Whatever. When you get to the summit by any means, you will forget about the journey. First up is a unique look at the tower on Poke-O with the backdrop of Camel’s Hump and Vermont’s Greens. Lake Champlain glistens, with towns and camps on the shore, and in the foreground is a slice of the Adirondack Northway. Yet all this humanity is forgotten from the western overlook, where no hand of mankind is apparent. Perhaps the most interesting view is the great chasm between Long Tom and Bald mountains known as The Gulf, and the sheer cliffs of Eagle Mountain. The summit has plenty of open rock, with blueberries and reindeer lichen, stubby and scattered evergreens and old, long-dead logs the color of bleached bones.
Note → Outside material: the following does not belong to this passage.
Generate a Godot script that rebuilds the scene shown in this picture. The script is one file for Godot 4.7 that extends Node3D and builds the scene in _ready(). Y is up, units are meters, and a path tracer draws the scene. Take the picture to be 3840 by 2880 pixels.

Thinking we might find a better route, we descended further to the south, and while there weren’t as many cliffs it was still ungodly steep, so unless you enjoy this sort of scrambling, the gentler northern option might be best, even if it adds to the 5-mile round trip (with 1,500-feet in elevation gain — that we experienced. But whichever way you climb it, the meekly named Carl is worth it.
Susan Sweeney Smith says
Tim – I love your writing and intrepid spirit. Thanks for sharing!
Kathy says
I can’t wait to try this one. Thanks Tim!
Barry Francis says
Yup. Great writing and a big big thank you for illuminating all the gems in the Dax
Joe Bandhold says
There used to be a trail cannister and logbook on Carl back in the 70s and 80s. Camp Lincoln and Camp Whippoorwill had registers on Carl, Baldface, Alec Lamountain, Perkett, Fordway (now Flagstaff), and (Cat Mt?) which was on a shoulder of Bigelow Mt. The kids also had to summit Poco. I did Carl from Poco by going into the col and then having to negotiate a pretty sketchy cliff on its eastside. I descended the way you came up and linked up with the observers trail, hiked back up the leanto and down to the Campground ( when it existed). It was a fun day.
Barb Harris says
I hiked this years ago when the Algonquin Chapter of ADK climbed this” little guy.” It was quite the adventure.